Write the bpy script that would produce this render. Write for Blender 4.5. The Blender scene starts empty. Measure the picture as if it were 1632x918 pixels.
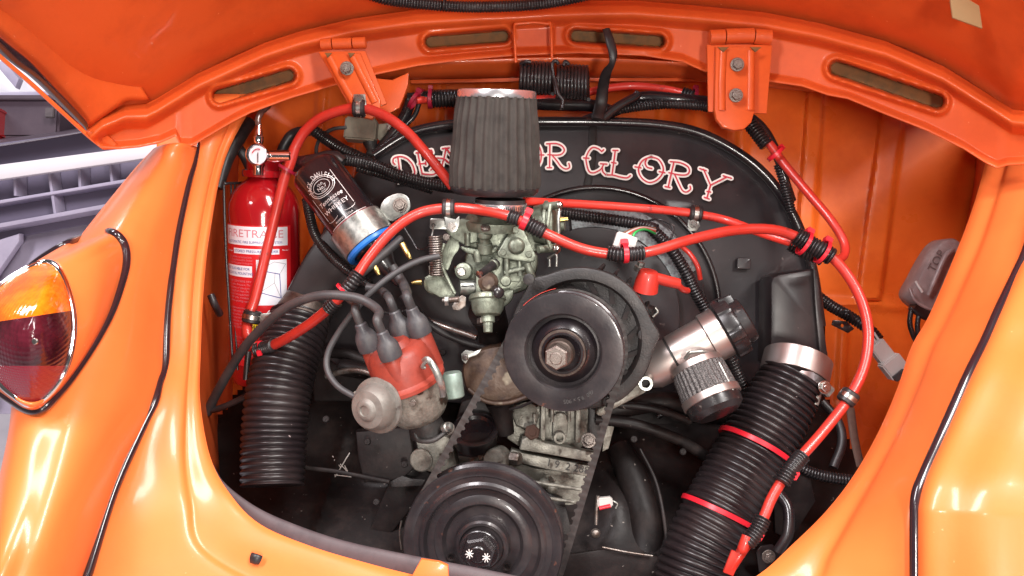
import bpy, bmesh, math, random
import numpy as np
from mathutils import Matrix, Vector
random.seed(4)
S = bpy.context.scene
COL = S.collection
# ------------------------------------------------------------ camera
F = 1281.0; W, H = 1632.0, 918.0
cam_d = bpy.data.cameras.new('camera'); cam = bpy.data.objects.new('camera', cam_d); COL.objects.link(cam)
cam_d.sensor_width = 36.0; cam_d.lens = 36.0 * F / W; cam_d.clip_start = 0.02; cam_d.clip_end = 60
cam.location = (0, -1.0, 1.42); cam.rotation_euler = (math.radians(90 - 20), 0, 0)
S.camera = cam
CM = Matrix.Translation(cam.location) @ cam.rotation_euler.to_matrix().to_4x4()
CR = np.array(CM.to_3x3()); CT = np.array(CM.translation)
# ------------------------------------------------------------ light of the garage (indoors)
wd = bpy.data.worlds.new('World'); S.world = wd; wd.use_nodes = True
bg = wd.node_tree.nodes['Background']; bg.inputs[0].default_value = (1.0, 0.95, 0.92, 1); bg.inputs[1].default_value = 0.09

def lamp(name, loc, target, energy, sx, sy, color=(1, 0.96, 0.93)):
    l = bpy.data.lights.new(name, 'AREA'); l.shape = 'RECTANGLE'; l.size = sx; l.size_y = sy; l.energy = energy; l.color = color
    o = bpy.data.objects.new(name, l); COL.objects.link(o); o.location = loc
    o.rotation_euler = (Vector(target) - Vector(loc)).to_track_quat('-Z', 'Y').to_euler(); return o
lamp('ceiling_tube', (0.8, -1.15, 2.8), (0, -.2, 0.9), 72, 0.34, 1.3)
lamp('ceiling_tube', (-0.9, -1.1, 2.8), (0, -.2, 0.9), 62, 0.34, 1.3, (1, 0.95, 0.97))
lamp('phone_torch', (0.03, -1.0, 1.44), (0, 0, 0.98), 1.1, 0.02, 0.02, (1, 0.95, 0.9))
lamp('bay_fill', (0.22, -2.2, 1.50), (0.05, 0.2, 1.15), 24, 0.16, 0.30, (1, 0.93, 0.86))  # unseen lamp placed far back to light firewall and lid evenly
lamp('low_fill', (0.1, -1.6, 0.75), (0, 0, 1.2), 0.7, 0.5, 0.35, (1, 0.93, 0.88))  # unseen fill added low in front to lift the lid underside
lamp('far_ceiling_tube', (-2.4, 1.0, 2.9), (-1.8, 1.0, 0.8), 48, 0.3, 1.5, (0.93, 0.92, 1))
S.view_settings.view_transform = 'Standard'; S.view_settings.look = 'None'; S.view_settings.exposure = 0.0; S.view_settings.gamma = 1.0
S.cycles.max_bounces = 6; S.cycles.use_denoising = True

# ------------------------------------------------------------ helpers
def C3(p):                     # photo pixel + depth -> camera space
    x, y, d = p
    return np.array([(x - W/2) / F * d, -(y - H/2) / F * d, -d])
def V3(a): return np.array([a[0], -a[1], a[2]], float)      # right, down, toward the viewer -> camera space
def nrm(v): v = np.asarray(v, float); return v / (np.linalg.norm(v) + 1e-12)
def world(vs): return np.asarray(vs) @ CR.T + CT
MATS = {}
def M(name, col, rough=0.5, metal=0.0, coat=0.0, col2=None, nscale=40, lo=0.45, hi=0.65, bump=0.0, bscale=300, spec=0.5, rvar=0.0, trans=0.0, sss=0.0, dust=None):
    m = bpy.data.materials.new(name); m.use_nodes = True; nt = m.node_tree; N = nt.nodes; L = nt.links
    b = N['Principled BSDF']; MATS[name] = m
    b.inputs['Base Color'].default_value = (*col, 1); b.inputs['Roughness'].default_value = rough; b.inputs['Metallic'].default_value = metal
    b.inputs['Coat Weight'].default_value = coat; b.inputs['Coat Roughness'].default_value = 0.06; b.inputs['Specular IOR Level'].default_value = spec
    if name == 'orange_paint': b.inputs['Coat Roughness'].default_value = .12
    b.inputs['Transmission Weight'].default_value = trans
    if sss: b.inputs['Subsurface Weight'].default_value = sss; b.inputs['Subsurface Radius'].default_value = (.01, .004, .002); b.inputs['Subsurface Scale'].default_value = .5
    tc = N.new('ShaderNodeTexCoord'); co = tc.outputs['Object']
    out = None
    if col2 is not None:
        n = N.new('ShaderNodeTexNoise'); n.inputs['Scale'].default_value = nscale; n.inputs['Detail'].default_value = 6; n.inputs['Roughness'].default_value = .65
        L.new(co, n.inputs['Vector']); r = N.new('ShaderNodeMapRange'); r.inputs[1].default_value = lo; r.inputs[2].default_value = hi; L.new(n.outputs[0], r.inputs[0])
        mx = N.new('ShaderNodeMix'); mx.data_type = 'RGBA'; mx.inputs[6].default_value = (*col, 1); mx.inputs[7].default_value = (*col2, 1)
        L.new(r.outputs[0], mx.inputs[0]); out = mx.outputs[2]
    if dust is not None:
        n2 = N.new('ShaderNodeTexNoise'); n2.inputs['Scale'].default_value = dust[2]; n2.inputs['Detail'].default_value = 3; L.new(co, n2.inputs['Vector'])
        r2 = N.new('ShaderNodeMapRange'); r2.inputs[1].default_value = dust[1]; r2.inputs[2].default_value = dust[1] + .04; L.new(n2.outputs[0], r2.inputs[0])
        m2 = N.new('ShaderNodeMix'); m2.data_type = 'RGBA'; m2.inputs[7].default_value = (*dust[0], 1); L.new(r2.outputs[0], m2.inputs[0])
        if out is not None: L.new(out, m2.inputs[6])
        else: m2.inputs[6].default_value = (*col, 1)
        out = m2.outputs[2]
    if out is not None: L.new(out, b.inputs['Base Color'])
    if rvar:
        n3 = N.new('ShaderNodeTexNoise'); n3.inputs['Scale'].default_value = nscale * .7; n3.inputs['Detail'].default_value = 5; L.new(co, n3.inputs['Vector'])
        r3 = N.new('ShaderNodeMapRange'); r3.inputs[1].default_value = .3; r3.inputs[2].default_value = .7; r3.inputs[3].default_value = max(.03, rough - rvar); r3.inputs[4].default_value = rough + rvar
        L.new(n3.outputs[0], r3.inputs[0]); L.new(r3.outputs[0], b.inputs['Roughness'])
    if bump:
        n4 = N.new('ShaderNodeTexNoise'); n4.inputs['Scale'].default_value = bscale; n4.inputs['Detail'].default_value = 3; L.new(co, n4.inputs['Vector'])
        bp = N.new('ShaderNodeBump'); bp.inputs['Strength'].default_value = bump; bp.inputs['Distance'].default_value = .001; L.new(n4.outputs[0], bp.inputs['Height']); L.new(bp.outputs[0], b.inputs['Normal'])
    return m
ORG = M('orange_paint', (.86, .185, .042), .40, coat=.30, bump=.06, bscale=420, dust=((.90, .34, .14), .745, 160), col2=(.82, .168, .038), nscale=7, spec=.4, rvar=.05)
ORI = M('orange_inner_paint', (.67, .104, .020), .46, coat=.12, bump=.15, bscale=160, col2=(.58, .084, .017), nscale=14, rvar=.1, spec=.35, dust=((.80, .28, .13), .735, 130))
RSH = M('olive_recess_shade', (.20, .085, .02), .7, col2=(.09, .055, .018), nscale=45)  # olive-dark shade inside slots and vents, put into the colour
BLK = M('black_gloss_paint', (.012, .009, .011), .28, coat=.4, col2=(.024, .019, .019), nscale=22, bump=.12, bscale=160, rvar=.1, dust=((.22, .19, .18), .73, 90))
SAT = M('black_satin_paint', (.019, .016, .018), .42, coat=.12, col2=(.031, .026, .028), nscale=15, bump=.1, bscale=200, rvar=.1, dust=((.16, .13, .12), .72, 70))
TIN = M('black_oily_tin', (.010, .007, .007), .55, coat=0, spec=.3, col2=(.032, .022, .02), nscale=26, lo=.48, hi=.75, bump=.35, bscale=130, rvar=.15, dust=((.22, .19, .17), .715, 150))
DUCT = M('black_duct_rubber', (.013, .009, .010), .36, coat=0, col2=(.025, .017, .017), nscale=18, rvar=.1, dust=((.35, .28, .27), .75, 120))
RUB = M('black_rubber', (.017, .014, .015), .42, spec=.5, rvar=.08, nscale=60, col2=(.03, .025, .026))
PLA = M('black_plastic', (.014, .012, .013), .3, spec=.5, rvar=.1, nscale=60, col2=(.022, .019, .02), dust=((.09, .08, .075), .68, 160))
GRY = M('grey_lead_rubber', (.038, .036, .038), .5, col2=(.055, .05, .05), nscale=50)
BOOT = M('grey_boot_rubber', (.05, .048, .053), .45, col2=(.075, .07, .07), nscale=60, rvar=.1)
ALU = M('cast_aluminium', (.30, .29, .25), .5, metal=.45, col2=(.09, .075, .06), nscale=75, lo=.42, hi=.72, bump=.6, bscale=500, rvar=.12, dust=((.045, .03, .022), .64, 38))
ZNC = M('greenish_carburettor_alloy', (.25, .275, .215), .42, metal=.5, col2=(.075, .078, .058), nscale=60, lo=.42, hi=.68, bump=.35, bscale=600, rvar=.12, dust=((.10, .075, .04), .66, 50))
DAL = M('dark_alternator_alloy', (.028, .026, .026), .5, metal=.3, col2=(.048, .042, .04), nscale=40, bump=.4, bscale=500, rvar=.1)
PUL = M('worn_black_pulley', (.024, .020, .022), .34, metal=.2, coat=.25, col2=(.045, .036, .036), nscale=25, bump=.12, bscale=300, rvar=.1, dust=((.15, .06, .04), .71, 60))
STL = M('steel', (.55, .53, .50), .28, metal=1, col2=(.35, .31, .28), nscale=90, rvar=.1)
DZN = M('dull_grey_zinc', (.21, .195, .175), .55, metal=.35, col2=(.13, .115, .10), nscale=60, lo=.4, hi=.7, bump=.2, rvar=.1, dust=((.06, .045, .04), .68, 60))
DST2 = M('dark_worn_steel', (.10, .078, .066), .45, metal=.6, col2=(.05, .032, .026), nscale=70, bump=.3, rvar=.1)
DST = M('dull_steel', (.25, .22, .20), .4, metal=.8, col2=(.13, .09, .07), nscale=90, bump=.3, rvar=.1)
BRS = M('brass', (.50, .38, .14), .35, metal=1)
GAL = M('galvanised_steel', (.40, .40, .37), .38, metal=.85, col2=(.24, .245, .23), nscale=130, lo=.4, hi=.6, rvar=.12)
FRO = M('pitted_galvanised_plate', (.26, .30, .31), .5, metal=.4, col2=(.12, .12, .13), nscale=170, lo=.45, hi=.6, bump=.5, bscale=300)
CAPM = M('brushed_cap_metal', (.82, .80, .82), .22, metal=.9)
FWP = M('firewall_orange_paint', (.86, .165, .022), .32, coat=.5, bump=.15, bscale=90, col2=(.76, .125, .014), nscale=12, rvar=.08)
CHR = M('chrome', (.85, .83, .84), .08, metal=1)
PCH = M('polished_tube', (.42, .37, .35), .38, metal=.9, col2=(.45, .36, .33), nscale=20, rvar=.08)
RED = M('red_tube', (.50, .030, .019), .38, coat=.2, col2=(.42, .026, .018), nscale=45, rvar=.1, dust=((.25, .03, .02), .70, 90))
RDD = M('red_scuffed_tube', (.74, .045, .03), .4, coat=.2, col2=(.30, .02, .02), nscale=80, lo=.55, hi=.7)
TIE = M('red_nylon', (.60, .014, .028), .35, sss=.0)
TDK = M('dark_red_nylon', (.30, .008, .03), .4)
CAPR = M('red_distributor_plastic', (.27, .040, .024), .45, col2=(.20, .03, .02), nscale=55, lo=.42, hi=.72, rvar=.1, bump=.15, dust=((.10, .05, .04), .68, 70))
XRD = M('extinguisher_red', (.34, .006, .010), .15, coat=1.0)
LRD = M('label_red', (.62, .015, .02), .3, coat=.6)
WHT = M('white_vinyl', (.78, .74, .70), .4)
LET = M('letter_red_vinyl', (.55, .025, .05), .4)
LBW = M('label_white', (.80, .78, .84), .3, coat=.5)
BLU = M('blue_rubber', (.02, .16, .55), .35)
INK = M('blue_ink', (.03, .04, .25), .4)
PNK = M('faded_red_ink', (.62, .20, .24), .4)
YEL = M('yellow_label', (.85, .62, .02), .4)
RST = M('rusty_brown_cover', (.085, .05, .032), .5, metal=.2, col2=(.045, .024, .018), nscale=60, bump=.6, bscale=150, rvar=.15, dust=((.26, .22, .16), .62, 25))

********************

◆ Problem statement
Lines containing the word "scene" must all be returned from the material above.

◆ Response to this task
Write the bpy script that would produce this render. Write for Blender 4.5. The Blender scene starts empty. Measure the picture as if it were 1632x918 pixels.
S = bpy.context.scene